A simple approach to viscoelastic material selection for impact absorption Kimanzi, Stephen Makau


Engineering materials are broadly classified as elastic or viscous but many materials exhibit a combination of both behaviors. This subgroup of materials is called viscoelastic because it combines the energy absorbing properties of elastic materials and the energy dissipation properties of viscous materials. This combination of properties makes them ideal for many applications including impact absorption. However, the complex and extensive mathematical nature of viscoelastic characterization and modeling has limited the majority of viscoelastic applications to tedious experimental work based on a trial and error.
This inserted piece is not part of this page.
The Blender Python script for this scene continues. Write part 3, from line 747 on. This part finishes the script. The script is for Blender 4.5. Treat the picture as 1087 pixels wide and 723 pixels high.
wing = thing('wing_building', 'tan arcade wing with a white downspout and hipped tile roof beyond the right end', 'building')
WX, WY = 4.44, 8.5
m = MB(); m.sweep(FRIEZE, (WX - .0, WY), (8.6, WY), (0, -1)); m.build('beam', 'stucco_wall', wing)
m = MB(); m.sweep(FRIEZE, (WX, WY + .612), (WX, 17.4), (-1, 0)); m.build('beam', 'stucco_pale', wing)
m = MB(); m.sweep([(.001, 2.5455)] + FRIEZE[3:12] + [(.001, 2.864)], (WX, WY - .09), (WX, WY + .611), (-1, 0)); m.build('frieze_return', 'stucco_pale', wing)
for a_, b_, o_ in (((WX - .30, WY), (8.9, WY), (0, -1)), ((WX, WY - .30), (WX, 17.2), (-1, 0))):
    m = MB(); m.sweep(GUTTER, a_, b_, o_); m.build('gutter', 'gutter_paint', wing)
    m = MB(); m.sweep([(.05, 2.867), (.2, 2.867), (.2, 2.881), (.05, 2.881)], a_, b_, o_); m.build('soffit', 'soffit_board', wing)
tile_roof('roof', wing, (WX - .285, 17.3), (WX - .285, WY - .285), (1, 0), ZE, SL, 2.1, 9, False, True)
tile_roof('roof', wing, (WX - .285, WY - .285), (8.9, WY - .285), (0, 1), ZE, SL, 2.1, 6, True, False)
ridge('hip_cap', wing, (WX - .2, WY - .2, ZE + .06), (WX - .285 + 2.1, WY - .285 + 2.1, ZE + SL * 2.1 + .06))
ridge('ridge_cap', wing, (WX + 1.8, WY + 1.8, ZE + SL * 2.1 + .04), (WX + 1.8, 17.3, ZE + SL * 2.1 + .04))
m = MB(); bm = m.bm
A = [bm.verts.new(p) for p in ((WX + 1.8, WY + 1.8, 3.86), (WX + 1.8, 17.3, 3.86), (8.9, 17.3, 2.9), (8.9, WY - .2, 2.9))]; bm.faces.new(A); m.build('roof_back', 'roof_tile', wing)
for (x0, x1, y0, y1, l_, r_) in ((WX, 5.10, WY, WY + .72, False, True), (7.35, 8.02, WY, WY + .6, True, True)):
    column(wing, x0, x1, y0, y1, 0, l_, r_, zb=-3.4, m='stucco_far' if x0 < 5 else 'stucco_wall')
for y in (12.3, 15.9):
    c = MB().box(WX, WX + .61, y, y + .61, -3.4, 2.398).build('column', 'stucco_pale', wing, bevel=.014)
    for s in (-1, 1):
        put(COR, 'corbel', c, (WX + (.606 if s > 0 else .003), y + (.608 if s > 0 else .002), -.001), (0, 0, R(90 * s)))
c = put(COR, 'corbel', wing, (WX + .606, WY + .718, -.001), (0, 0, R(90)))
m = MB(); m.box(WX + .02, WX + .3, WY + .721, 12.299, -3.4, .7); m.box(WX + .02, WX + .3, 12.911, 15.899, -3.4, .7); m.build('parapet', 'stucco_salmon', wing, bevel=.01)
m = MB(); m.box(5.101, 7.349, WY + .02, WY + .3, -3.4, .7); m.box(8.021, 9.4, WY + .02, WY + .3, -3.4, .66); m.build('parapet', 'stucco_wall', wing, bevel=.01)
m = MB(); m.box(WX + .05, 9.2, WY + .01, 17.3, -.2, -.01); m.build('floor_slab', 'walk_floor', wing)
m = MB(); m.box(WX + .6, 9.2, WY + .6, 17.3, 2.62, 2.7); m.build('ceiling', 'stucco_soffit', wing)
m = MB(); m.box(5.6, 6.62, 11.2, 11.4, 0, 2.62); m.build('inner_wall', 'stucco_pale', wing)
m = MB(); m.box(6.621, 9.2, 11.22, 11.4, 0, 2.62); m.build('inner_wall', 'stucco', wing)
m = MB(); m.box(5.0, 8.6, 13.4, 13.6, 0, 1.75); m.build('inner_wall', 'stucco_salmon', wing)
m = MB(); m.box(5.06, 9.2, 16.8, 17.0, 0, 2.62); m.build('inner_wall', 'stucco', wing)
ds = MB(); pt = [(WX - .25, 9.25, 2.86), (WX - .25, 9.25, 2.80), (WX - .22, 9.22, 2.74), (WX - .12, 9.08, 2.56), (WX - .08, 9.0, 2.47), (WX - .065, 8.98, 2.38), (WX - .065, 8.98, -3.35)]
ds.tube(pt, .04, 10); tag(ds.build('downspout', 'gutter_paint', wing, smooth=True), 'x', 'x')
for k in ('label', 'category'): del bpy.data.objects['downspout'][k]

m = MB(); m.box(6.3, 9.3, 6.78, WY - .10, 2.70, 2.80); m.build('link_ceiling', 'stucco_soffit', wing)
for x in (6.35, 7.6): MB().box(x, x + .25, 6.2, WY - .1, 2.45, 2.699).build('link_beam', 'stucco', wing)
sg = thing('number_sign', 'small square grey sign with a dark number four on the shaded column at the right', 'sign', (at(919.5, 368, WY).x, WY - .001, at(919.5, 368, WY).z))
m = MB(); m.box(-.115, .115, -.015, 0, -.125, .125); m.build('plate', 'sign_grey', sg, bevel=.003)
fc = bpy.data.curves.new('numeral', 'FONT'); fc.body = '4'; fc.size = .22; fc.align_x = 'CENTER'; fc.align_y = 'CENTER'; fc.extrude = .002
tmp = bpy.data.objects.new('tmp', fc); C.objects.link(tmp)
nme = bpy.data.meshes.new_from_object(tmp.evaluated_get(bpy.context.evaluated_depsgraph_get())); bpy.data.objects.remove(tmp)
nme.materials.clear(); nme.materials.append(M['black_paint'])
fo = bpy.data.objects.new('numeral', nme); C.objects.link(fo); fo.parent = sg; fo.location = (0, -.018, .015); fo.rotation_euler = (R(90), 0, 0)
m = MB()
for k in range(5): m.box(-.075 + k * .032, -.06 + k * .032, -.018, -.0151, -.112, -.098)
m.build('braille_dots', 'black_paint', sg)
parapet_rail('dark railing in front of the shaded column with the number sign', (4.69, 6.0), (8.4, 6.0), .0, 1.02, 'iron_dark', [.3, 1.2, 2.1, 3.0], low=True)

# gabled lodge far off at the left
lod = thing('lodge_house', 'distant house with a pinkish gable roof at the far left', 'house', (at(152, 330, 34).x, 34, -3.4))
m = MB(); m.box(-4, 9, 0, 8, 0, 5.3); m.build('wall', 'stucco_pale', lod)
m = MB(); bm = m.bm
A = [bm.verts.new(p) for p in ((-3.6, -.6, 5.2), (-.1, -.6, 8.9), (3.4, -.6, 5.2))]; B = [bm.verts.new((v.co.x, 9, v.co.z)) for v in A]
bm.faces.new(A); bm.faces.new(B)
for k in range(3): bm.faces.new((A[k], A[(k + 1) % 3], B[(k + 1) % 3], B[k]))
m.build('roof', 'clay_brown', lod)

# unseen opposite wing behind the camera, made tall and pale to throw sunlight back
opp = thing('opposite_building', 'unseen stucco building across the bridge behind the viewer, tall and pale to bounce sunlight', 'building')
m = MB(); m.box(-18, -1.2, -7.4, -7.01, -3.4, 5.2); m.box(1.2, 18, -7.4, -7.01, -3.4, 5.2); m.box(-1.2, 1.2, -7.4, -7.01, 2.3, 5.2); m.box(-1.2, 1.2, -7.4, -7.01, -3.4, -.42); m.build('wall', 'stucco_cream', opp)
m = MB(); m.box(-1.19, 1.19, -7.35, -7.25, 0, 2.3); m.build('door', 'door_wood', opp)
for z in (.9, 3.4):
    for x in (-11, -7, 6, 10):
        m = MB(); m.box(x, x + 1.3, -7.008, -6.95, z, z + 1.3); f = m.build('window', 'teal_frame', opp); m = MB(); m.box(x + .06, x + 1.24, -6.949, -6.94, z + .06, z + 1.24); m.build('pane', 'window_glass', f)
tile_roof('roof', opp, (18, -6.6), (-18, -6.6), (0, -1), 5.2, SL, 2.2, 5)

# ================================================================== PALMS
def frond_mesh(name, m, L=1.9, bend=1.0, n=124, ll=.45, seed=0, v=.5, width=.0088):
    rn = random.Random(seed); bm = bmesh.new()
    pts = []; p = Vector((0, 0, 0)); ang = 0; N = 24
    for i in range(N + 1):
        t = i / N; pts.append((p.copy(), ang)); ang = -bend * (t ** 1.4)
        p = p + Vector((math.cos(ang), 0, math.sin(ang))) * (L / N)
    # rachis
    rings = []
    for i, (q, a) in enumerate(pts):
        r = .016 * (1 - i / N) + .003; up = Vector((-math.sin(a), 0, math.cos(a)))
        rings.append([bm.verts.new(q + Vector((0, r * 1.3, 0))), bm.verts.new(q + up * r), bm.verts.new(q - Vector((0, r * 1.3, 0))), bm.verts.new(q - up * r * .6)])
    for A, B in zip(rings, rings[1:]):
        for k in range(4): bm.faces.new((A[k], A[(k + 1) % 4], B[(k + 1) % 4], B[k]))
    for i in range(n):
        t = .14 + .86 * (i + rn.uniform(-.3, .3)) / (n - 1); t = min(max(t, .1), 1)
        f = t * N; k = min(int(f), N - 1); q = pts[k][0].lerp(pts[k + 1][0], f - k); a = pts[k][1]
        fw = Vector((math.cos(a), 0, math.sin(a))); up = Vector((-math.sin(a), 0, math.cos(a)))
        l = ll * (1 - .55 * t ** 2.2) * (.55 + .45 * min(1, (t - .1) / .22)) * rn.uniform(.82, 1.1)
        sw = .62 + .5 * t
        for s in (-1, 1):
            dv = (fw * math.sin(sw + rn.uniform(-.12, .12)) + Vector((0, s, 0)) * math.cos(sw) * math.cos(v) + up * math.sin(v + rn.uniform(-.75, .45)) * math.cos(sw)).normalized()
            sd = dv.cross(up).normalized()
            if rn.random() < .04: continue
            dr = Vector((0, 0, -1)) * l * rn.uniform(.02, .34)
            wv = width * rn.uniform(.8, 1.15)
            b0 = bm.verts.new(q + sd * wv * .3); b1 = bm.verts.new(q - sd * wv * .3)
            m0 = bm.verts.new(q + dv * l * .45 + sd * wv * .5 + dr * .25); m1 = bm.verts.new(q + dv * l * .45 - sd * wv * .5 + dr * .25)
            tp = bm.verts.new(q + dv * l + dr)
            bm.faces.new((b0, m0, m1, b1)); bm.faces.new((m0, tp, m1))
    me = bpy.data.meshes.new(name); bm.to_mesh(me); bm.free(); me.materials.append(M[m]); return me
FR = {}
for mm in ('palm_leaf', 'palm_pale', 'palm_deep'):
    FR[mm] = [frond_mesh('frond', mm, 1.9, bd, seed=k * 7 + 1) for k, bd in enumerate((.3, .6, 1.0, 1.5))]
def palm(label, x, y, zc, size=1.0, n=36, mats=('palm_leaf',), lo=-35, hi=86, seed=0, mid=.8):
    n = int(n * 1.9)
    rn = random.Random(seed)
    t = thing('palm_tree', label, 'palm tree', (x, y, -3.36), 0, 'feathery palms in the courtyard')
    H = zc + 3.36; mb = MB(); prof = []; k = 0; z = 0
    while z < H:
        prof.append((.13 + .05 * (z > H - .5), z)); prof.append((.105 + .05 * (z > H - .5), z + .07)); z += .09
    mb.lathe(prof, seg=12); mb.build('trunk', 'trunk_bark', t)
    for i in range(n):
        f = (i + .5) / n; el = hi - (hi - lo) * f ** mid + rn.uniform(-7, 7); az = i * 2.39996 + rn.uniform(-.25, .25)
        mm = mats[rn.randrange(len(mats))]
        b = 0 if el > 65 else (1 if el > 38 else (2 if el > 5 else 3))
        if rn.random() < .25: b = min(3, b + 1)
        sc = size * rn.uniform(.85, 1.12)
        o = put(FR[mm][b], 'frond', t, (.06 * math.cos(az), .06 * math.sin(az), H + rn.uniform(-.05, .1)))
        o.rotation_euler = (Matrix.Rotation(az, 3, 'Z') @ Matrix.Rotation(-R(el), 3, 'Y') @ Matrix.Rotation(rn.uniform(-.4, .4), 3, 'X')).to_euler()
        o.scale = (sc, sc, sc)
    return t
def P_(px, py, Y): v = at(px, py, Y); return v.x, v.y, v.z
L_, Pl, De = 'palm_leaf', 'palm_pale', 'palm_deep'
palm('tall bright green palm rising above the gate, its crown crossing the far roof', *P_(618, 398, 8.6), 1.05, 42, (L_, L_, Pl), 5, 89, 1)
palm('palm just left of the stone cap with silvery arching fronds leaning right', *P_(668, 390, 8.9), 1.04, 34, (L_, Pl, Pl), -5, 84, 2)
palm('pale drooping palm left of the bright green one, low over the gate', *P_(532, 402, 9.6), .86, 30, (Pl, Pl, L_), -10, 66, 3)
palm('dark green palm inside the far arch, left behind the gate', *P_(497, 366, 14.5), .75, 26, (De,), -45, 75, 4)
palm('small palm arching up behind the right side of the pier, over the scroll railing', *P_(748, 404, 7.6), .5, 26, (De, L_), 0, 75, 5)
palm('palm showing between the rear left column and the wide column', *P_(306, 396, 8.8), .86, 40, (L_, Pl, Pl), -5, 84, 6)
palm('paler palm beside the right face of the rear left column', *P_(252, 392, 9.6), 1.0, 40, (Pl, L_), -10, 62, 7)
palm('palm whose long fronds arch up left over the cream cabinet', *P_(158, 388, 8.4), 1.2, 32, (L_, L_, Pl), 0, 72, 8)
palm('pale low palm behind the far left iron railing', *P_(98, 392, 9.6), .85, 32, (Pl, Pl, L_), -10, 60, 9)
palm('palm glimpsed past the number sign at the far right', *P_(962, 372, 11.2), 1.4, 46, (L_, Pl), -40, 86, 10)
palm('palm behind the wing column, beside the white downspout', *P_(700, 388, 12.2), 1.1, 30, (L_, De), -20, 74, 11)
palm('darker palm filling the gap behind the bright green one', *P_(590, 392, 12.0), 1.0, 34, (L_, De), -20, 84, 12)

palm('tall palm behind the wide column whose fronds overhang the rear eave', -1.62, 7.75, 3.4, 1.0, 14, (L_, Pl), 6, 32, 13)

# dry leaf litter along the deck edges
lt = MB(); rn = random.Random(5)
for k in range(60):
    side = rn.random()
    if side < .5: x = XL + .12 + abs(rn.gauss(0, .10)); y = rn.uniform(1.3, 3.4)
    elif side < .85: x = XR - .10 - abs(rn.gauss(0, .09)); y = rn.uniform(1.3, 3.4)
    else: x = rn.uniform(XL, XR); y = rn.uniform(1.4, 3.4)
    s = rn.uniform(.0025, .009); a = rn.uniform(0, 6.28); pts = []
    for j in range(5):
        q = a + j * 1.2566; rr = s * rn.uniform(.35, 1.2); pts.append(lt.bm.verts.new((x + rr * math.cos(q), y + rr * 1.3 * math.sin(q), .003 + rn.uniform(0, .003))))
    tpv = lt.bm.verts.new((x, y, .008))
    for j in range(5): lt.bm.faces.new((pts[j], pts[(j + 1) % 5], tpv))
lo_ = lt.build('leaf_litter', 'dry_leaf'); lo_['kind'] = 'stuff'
The problem with this approach is that experimental setups are not always available and are often time consuming when multiple material options are available. Therefore, this research takes on the mathematical modeling of viscoelastic materials for impact absorption to create reliable design curves that can readily predict viscoelastic material behavior based on a set of initial conditions. By modeling the impact problem as a second order mass-spring-damper system, this work uses the Kelvin-Voigt viscoelastic model to relate experimentally measurable material parameters to those derived from the impact model. Use is made of the Ashby method to create an impact performance equation with acceleration as the performance metric. A Dynamic Mechanical Analyzer is used to obtain the material parameters for varying frequencies and design curves are generated using these parameters and the Ashby performance metric. Drop tower validation experiments are then conducted to compare the predicted acceleration values based on the impact model to actual impacts. The predicted-to-actual peak acceleration ratio approaches unity with lower peak drop tower strains. The results of this research show that viscoelastic mathematical modeling is not as complicated as once thought and that with a few assumptions, models can produce remarkably accurate results thereby cutting down on exhaustive experimental work.